I haven't seen the earlier Fox Lorber issue of "Diva", but from the reviews I read here, and from the Fox Lorber titles I unfortunately own, I can only imagine that they (Fox Lorber) did their usual criminally indifferent - or is it agressively incompetent? - job, making no attempt to clean up the image and sound on a poor-quality master, but rather doing a quick-and-dirty transfer in order to be first to market, before the public wises up.

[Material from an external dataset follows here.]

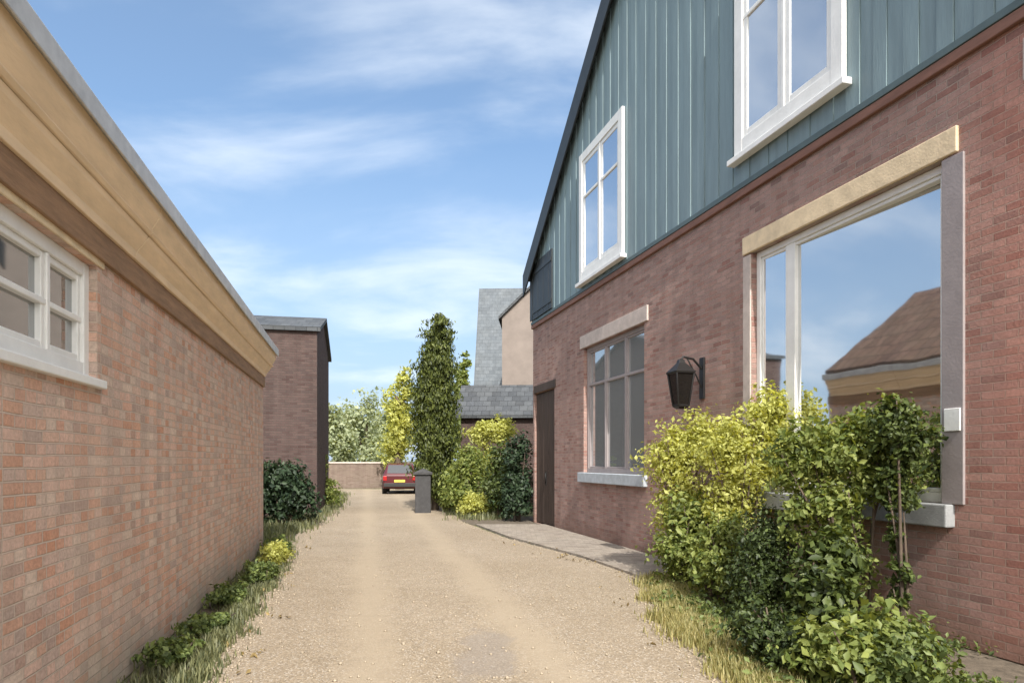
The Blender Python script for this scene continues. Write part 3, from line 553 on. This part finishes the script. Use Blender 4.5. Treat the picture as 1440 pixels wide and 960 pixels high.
# ------------------------------------------------------------------ dark red car at the end of the lane
def car(x, y, rz, label):
    e = empty('parked_car', (x, y, 0), rz, label, 'car')
    PAINT = mat('dark_red_paint', (.085, .016, .020), rough=.25, spec=.6); RUB = mat('tyre_rubber', (.02, .02, .02), rough=.85); LITR = mat('red_lens', (.35, .02, .02), rough=.2); STEEL = mat('wheel_steel', (.45, .45, .46), rough=.35, metal=.8); CG = glass_mat('car_glass', (.012, .014, .015), .1)
    # sections along length (rear at y=0, facing -y): (y, half width bottom, half width top, z bottom, z belt, half roof width, z roof)
    secs = [(0, .72, .74, .38, .86, .60, .90), (.10, .80, .82, .28, .92, .64, 1.02), (.55, .84, .85, .24, .93, .62, 1.44), (1.5, .85, .86, .22, .92, .62, 1.50), (2.3, .85, .86, .22, .91, .60, 1.44), (3.0, .84, .84, .22, .89, .62, .95), (3.7, .80, .78, .24, .80, .58, .83), (3.98, .68, .66, .34, .62, .5, .65)]
    b = MB(); vs = []
    for (yy, wb, wt, z0, zb, wr, zr) in secs: vs += [(-wb, yy, z0), (-wt, yy, (z0 + zb) / 2), (-wt * .98, yy, zb), (-wr, yy, zr), (wr, yy, zr), (wt * .98, yy, zb), (wt, yy, (z0 + zb) / 2), (wb, yy, z0)]
    fs = [tuple(range(8))[::-1], tuple(range(8 * (len(secs) - 1), 8 * len(secs)))]
    for i in range(len(secs) - 1): fs += [(8 * i + k, 8 * i + (k + 1) % 8, 8 * i + 8 + (k + 1) % 8, 8 * i + 8 + k) for k in range(8)]
    b.add(vs, fs); b.build('body', PAINT, e, bevel=.03)
    g = MB(); g.add([(-.60, .11, 1.0), (.60, .11, 1.0), (.56, .50, 1.40), (-.56, .50, 1.40)], [(0, 1, 2, 3)]); go = g.build('rear_window', CG, e); go.location = (0, -.025, .012)
    for s in (-1, 1):
        g = MB(); g.add([(s * .852, .62, .97), (s * .852, 2.75, .95), (s * .655, 2.2, 1.40), (s * .655, .72, 1.40)], [(0, 1, 2, 3)]); g.build('side_window', CG, e)
        g = MB(); g.box(s * .70 - .09, s * .70 + .09, -.012, .10, .66, .88); g.build('tail_light', LITR, e, bevel=.015)
        for yy in (.75, 3.15):
            tw = MB(); tw.tube([(s * .66, yy, .31), (s * .87, yy, .31)], .31, 20); wo_ = tw.build('wheel', RUB, e); t2 = MB(); t2.tube([(s * .868, yy, .31), (s * .878, yy, .31)], .19, 16); t2.build('rim', STEEL, wo_)
    MB().box(-.76, .76, -.06, .05, .36, .54).build('bumper', mat('bumper_plastic', (.03, .03, .03), rough=.6), e, bevel=.02)
    MB().box(-.26, .26, -.03, .0, .58, .70).build('number_plate', mat('plate_yellow', (.6, .5, .1), rough=.4), e)
car(P(562, 33), 33, .12, 'dark red hatchback parked at the far end of the lane')

# ------------------------------------------------------------------ conifer, far trees, mid shrubs
e = empty('columnar_conifer', (P(612, 22.3), 22.3, 0), 0, 'tall dark columnar conifer standing beside the end of the lane', 'tree')
MB().tube([(0, 0, -.1), (.03, 0, 2), (0, .02, 5.6)], [.14, .11, .03], 9).build('trunk', BARK, e)
cyb = [(0, 0, 1.25, .74, .76, 1.0), (.0, 0, 2.4, .80, .82, 1.2), (-.05, .05, 3.5, .78, .8, 1.2), (.02, 0, 4.6, .70, .72, 1.2), (.12, 0, 5.6, .52, .52, .9), (.16, 0, 6.1, .30, .30, .45)]
leaves('crown', cyb, 46000, .12, L_CYP, e, 11, clump=.16, per=40, aspect=.4, shell=.42, upright=.7)
fg = 'far trees at the end of the lane'
def ft(px, Y, ytop, wpx, m, label, seed, n=7000, s=.28, base=1.0):
    top = EYE + (648 - ytop) / 960 * Y; wd = wpx / 960 * Y / 2; rgx = random.Random(seed)
    bl = [(rgx.uniform(-.5, .5) * wd, rgx.uniform(-.4, .4) * wd, base + (top - base) * t, wd * r, wd * r, (top - base) * .28) for t, r in ((.2, .75), (.4, .85), (.58, .75), (.76, .55))]
    tree('broadleaf_tree', P(px, Y), Y, top, .12 + top * .014, bl, n, s, m, label, fg, seed, shell=.6)
ft(562, 39, 512, 52, L_GOLD, 'slim yellow green tree rising behind the dark red car', 21, 7000, .2)
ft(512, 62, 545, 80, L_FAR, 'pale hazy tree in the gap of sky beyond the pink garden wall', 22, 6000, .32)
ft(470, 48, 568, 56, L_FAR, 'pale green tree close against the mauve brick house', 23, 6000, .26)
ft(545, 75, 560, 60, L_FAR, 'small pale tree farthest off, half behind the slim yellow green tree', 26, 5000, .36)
ft(660, 36, 496, 44, L_MID, 'green tree between the conifer and the pale rendered house', 24, 7000, .24)
g2 = 'shrubs beyond the gabled building'
shrub('garden_shrub', P(655, 20.3), 20.3, [(0, 0, .75, .62, .6, .7), (.1, .1, 1.5, .55, .5, .55)], 6500, .10, L_MID, 'broad olive green shrub at the foot of the conifer', group=g2, seed=31)
shrub('garden_shrub', P(688, 21.4), 21.4, [(-.25, 0, 2.45, .5, .4, .5), (.35, 0, 2.55, .5, .4, .5), (0, .1, 1.5, .6, .5, .7)], 7000, .10, L_GOLD, 'tall golden shrub whose top shows against the slate outbuilding', group=g2, seed=37)
shrub('garden_shrub', P(664, 19.3), 19.3, [(0, 0, .35, .42, .4, .36), (.25, .1, .4, .35, .3, .36)], 3200, .085, L_GOLD, 'low golden shrub at the front by the lane edge', group=g2, seed=38)
shrub('garden_shrub', P(704, 19.2), 19.2, [(0, 0, .8, .5, .5, .75), (.1, 0, 1.5, .5, .5, .6)], 7500, .10, L_DARK, 'rounded dark green shrub between the golden shrubs and the brick corner', group=g2, seed=32)
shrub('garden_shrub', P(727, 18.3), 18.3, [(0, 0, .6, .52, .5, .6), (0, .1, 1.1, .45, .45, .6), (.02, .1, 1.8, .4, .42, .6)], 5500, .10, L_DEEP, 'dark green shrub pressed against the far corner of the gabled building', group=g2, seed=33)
shrub('garden_shrub', P(634, 21.8), 21.6, [(0, 0, .5, .45, .4, .5), (.1, 0, 1.0, .4, .4, .4)], 3500, .10, L_MID, 'small low green shrub right of the stone gate pillar', group=g2, seed=34)
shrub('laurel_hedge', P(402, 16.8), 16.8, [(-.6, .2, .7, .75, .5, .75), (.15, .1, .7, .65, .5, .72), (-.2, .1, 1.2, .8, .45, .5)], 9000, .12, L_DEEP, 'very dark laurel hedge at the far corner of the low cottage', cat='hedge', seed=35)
shrub('verge_shrub', P(458, 23.5), 23.5, [(0, 0, .5, .5, .4, .5), (-.3, .1, .8, .45, .4, .5), (-.2, 0, 1.5, .3, .3, .5)], 4500, .10, L_MID, 'olive green bush on the verge below the mauve brick house', seed=36)

# ------------------------------------------------------------------ planting bed on the right
g3 = 'shrubs in the bed along the plum brick wall'
def bed(px, Y, bl, n, s, m, label, seed, **kw): return shrub('bed_shrub', P(px, Y), Y, bl, n, s, m, label, group=g3, seed=seed, **kw)
bed(952, 9.3, [(-.05, 0, 1.62, .42, .35, .55), (.4, 0, 1.85, .48, .35, .46), (.1, 0, .95, .42, .4, .5)], 9500, .06, L_GOLD, 'yellow green shrub below the black wall lantern', 41)
bed(1045, 8.3, [(-.1, 0, 1.65, .48, .35, .52), (.3, 0, 2.15, .40, .3, .42), (-.15, .1, 1.0, .4, .35, .45), (.45, -.05, 1.6, .3, .28, .4)], 9500, .06, L_GOLD, 'tallest golden shrub, reaching the left frame of the big window', 42)
bed(962, 8.6, [(0, 0, .45, .42, .4, .45), (.1, .1, .85, .4, .35, .4)], 4200, .07, L_MID, 'olive shrub at the far tip of the bed beside the lane', 43)
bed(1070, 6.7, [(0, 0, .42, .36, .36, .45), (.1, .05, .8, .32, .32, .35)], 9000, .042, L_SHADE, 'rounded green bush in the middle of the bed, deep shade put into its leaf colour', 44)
bed(1010, 7.5, [(0, 0, .4, .36, .35, .4), (.1, .1, .72, .34, .3, .36)], 4200, .065, L_MID, 'mid green bush between the dark bush and the lane', 45)
bed(1205, 6.3, [(-.15, 0, 1.72, .34, .3, .38), (.25, .05, 1.85, .36, .28, .38), (-.22, 0, 1.2, .28, .26, .4), (-.1, 0, .75, .26, .24, .4), (.1, .0, 1.4, .26, .24, .3), (-.52, .1, 1.62, .27, .24, .42), (-.48, .15, 1.1, .24, .22, .4), (.45, .1, 1.55, .28, .24, .36)], 12500, .06, L_MID, 'tall olive shrub in front of the middle of the big window', 46)
bed(1285, 5.85, [(0, .1, 1.72, .28, .22, .38), (-.12, .1, 1.95, .22, .2, .25), (-.05, .1, 1.35, .2, .18, .25), (-.1, .1, .95, .10, .10, .35), (-.08, .05, .5, .12, .12, .3)], 5200, .055, L_DARK, 'dark shrub against the right frame of the big window', 47, k=4)
bed(1155, 5.9, [(0, 0, .42, .3, .3, .42), (.12, .05, .75, .26, .25, .3)], 3600, .085, L_DARK, 'dark leafy bush under the sill of the big window', 48)
bed(1185, 4.75, [(0, 0, .26, .34, .3, .28), (.3, .05, .33, .28, .25, .26)], 3800, .07, L_MID, 'low fresh green plant at the front of the bed', 49)
bed(1262, 4.6, [(0, 0, .24, .34, .3, .27), (.2, .2, .3, .25, .22, .25)], 4600, .055, L_IVY, 'low green plant nearest the red brick at the right edge', 50)
bed(1105, 5.1, [(0, 0, .22, .26, .26, .24), (-.1, .25, .28, .25, .22, .25)], 4200, .045, L_SHADE, 'low cushion plant at the lane side of the bed, leaves coloured as if in shade', 51)
bed(1170, 7.0, [(0, 0, 1.1, .25, .22, .4), (0, 0, .6, .25, .22, .4)], 2800, .06, L_GOLD, 'slender yellow green sprig left of the tall olive shrub', 52)
cov = [(rg.uniform(1.75, 3.9), rg.uniform(3.2, 8.8)) for _ in range(500)]
cov = [(a, b, .0) for a, b in cov if a < XR(b) - (.1 if b > 5.4 else .75)]
leaves('ground_cover', [(a, b, .05, .18, .18, .10) for a, b, _ in cov], 16000, .05, L_IVY, None, 60, clump=.5, per=12)
tag(bpy.data.objects['ground_cover'], 'low leafy ground cover over the soil of the planting bed', 'ground cover', kind='stuff')
# ------------------------------------------------------------------ left strip: weeds, grass
g4 = 'weeds along the foot of the pink cottage'
wd = ['tuft of weeds at the near end of the cottage wall', 'leafy weed clump at the wall foot nearest the camera side', 'spreading green weed midway along the cottage wall', 'bright weed clump on the lane edge by the cottage', 'tallest weed clump near the far corner of the cottage', 'small weed at the far corner of the cottage']
for i, (Y, off, h, m) in enumerate(((5.3, .22, .22, L_IVY), (6.3, .3, .20, L_IVY), (7.5, .25, .26, L_IVY), (8.8, .4, .32, L_IVY), (10.3, .42, .42, L_GOLD), (11.6, .3, .36, L_IVY))):
    shrub('wall_weed', XL(Y) + off, Y, [(0, 0, h * .5, .2, .34, h * .5), (.03, .2, h * .4, .16, .25, h * .4)], 2200, .05, m, wd[i], cat='weed', group=g4, seed=70 + i)
L_TURF = leaf_mat('turf_blade', (.075, .09, .045), (.22, .225, .115), .3)
ptl = [(x + rg.uniform(-.42, .05), y, 0) for x, y in LE if 2.5 < y < 13.5 for _ in range(2)]
tag(blades('grass_verge', ptl, 15000, .085, L_TURF, seed=81, spread=.09), 'short grass fringe along the left edge of the lane', 'grass', kind='stuff')
ptr = [(x + rg.uniform(.0, .30), y, 0) for x, y in RE if 3.5 < y < 9.3]
tag(blades('grass_edging', ptr, 20000, .105, L_GRASS, seed=82, spread=.11, width=.005), 'yellowish grass fringe between the lane and the right bed', 'grass', kind='stuff')
ptf = [(x + rg.uniform(-1.2, .05), y, 0) for x, y in LE if 13 < y < 33 for _ in range(3)] + [(x + rg.uniform(-.05, 1.2), y, 0) for x, y in RE if 18.6 < y < 33 for _ in range(3)]
tag(blades('far_grass', ptf, 16000, .17, L_TURF, seed=83, spread=.2, width=.012), 'rough grass on the verges farther along the lane', 'grass', kind='stuff')
# loose stones on the lane
rgn = np.random.default_rng(4); npb = 6500; V = []; T = []
octa = np.array([(1, 0, 0), (0, 1, 0), (-1, 0, 0), (0, -1, 0), (0, 0, .7), (0, 0, -.7)]); ot = np.array([(0, 1, 4), (1, 2, 4), (2, 3, 4), (3, 0, 4), (1, 0, 5), (2, 1, 5), (3, 2, 5), (0, 3, 5)])
yy = 4.0 + rgn.random(npb) ** 1.6 * 14
for i in range(npb):
    y = yy[i]; xl = XL(y) + .55; xr = np.interp(y, [p[1] for p in right_e], [p[0] for p in right_e]); t = rgn.random(); t = t if rgn.random() < .4 else (.06 * rgn.random() if rgn.random() < .5 else 1 - .06 * rgn.random())
    a = rgn.uniform(0, 6.3); r = (.004 + .016 * rgn.random() ** 3) * (1.0 + .3 * (rgn.random() < .06)); rot = np.array([[math.cos(a), -math.sin(a), 0], [math.sin(a), math.cos(a), 0], [0, 0, 1]])
    V.append((octa * rgn.uniform(.7, 1.2, (6, 3)) * r) @ rot + np.array([xl + (xr - xl) * t, y, r * .3])); T.append(ot + 6 * i)
STONE = mat('loose_stone', (.36, .30, .225), rough=.9, var=.3, vscale=60)
tag(fast_mesh('loose_gravel', np.concatenate(V), np.concatenate(T), STONE, None), 'loose gravel stones scattered over the sandy lane', 'gravel', kind='stuff')

# fallen leaves gathered along the lane edges
LF = leaf_mat('fallen_leaf', (.10, .07, .03), (.30, .22, .09), .15)
fl = [(x + rg.uniform(-.3, .5), y + rg.uniform(-.1, .1), .012, .16, .16, .004) for x, y in LE if 3 < y < 13] + [(x + rg.uniform(-.6, .3), y, .012, .16, .16, .004) for x, y in RE if 3 < y < 14]
tag(leaves('fallen_leaves', fl, 420, .04, LF, None, 90, clump=6, per=2), 'dry fallen leaves lying along the edges of the lane', 'leaves', kind='stuff')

With that as the background, then, the new Anchor Bay release of "Diva" was well worth waiting for. The image quality is simply beautiful - clean, clear and crisp, with no discernable noise, dirt, or other undesireable visual artifacts. It's comparable in quality to Paramount's superb work on the "Chinatown" DVD, or most anything in The Criterion Collection's excellent series. Another very pleasant surprise is the restored and updated sound which, on the Fox Lorber release, was rated even below the poor quality of the image. Fans of "Diva" know that it has one of the most unique and memorable soundtracks of the many memorable 1980s movie soundtracks, and I cannot remember it ever sounding better than it does on the new Anchor Bay release.
So again, thank you, Anchor Bay, for doing justice to one of my favorite films on DVD. And as for you, Fox Lorber, isn't there a better business model out there than doing violence to art for money?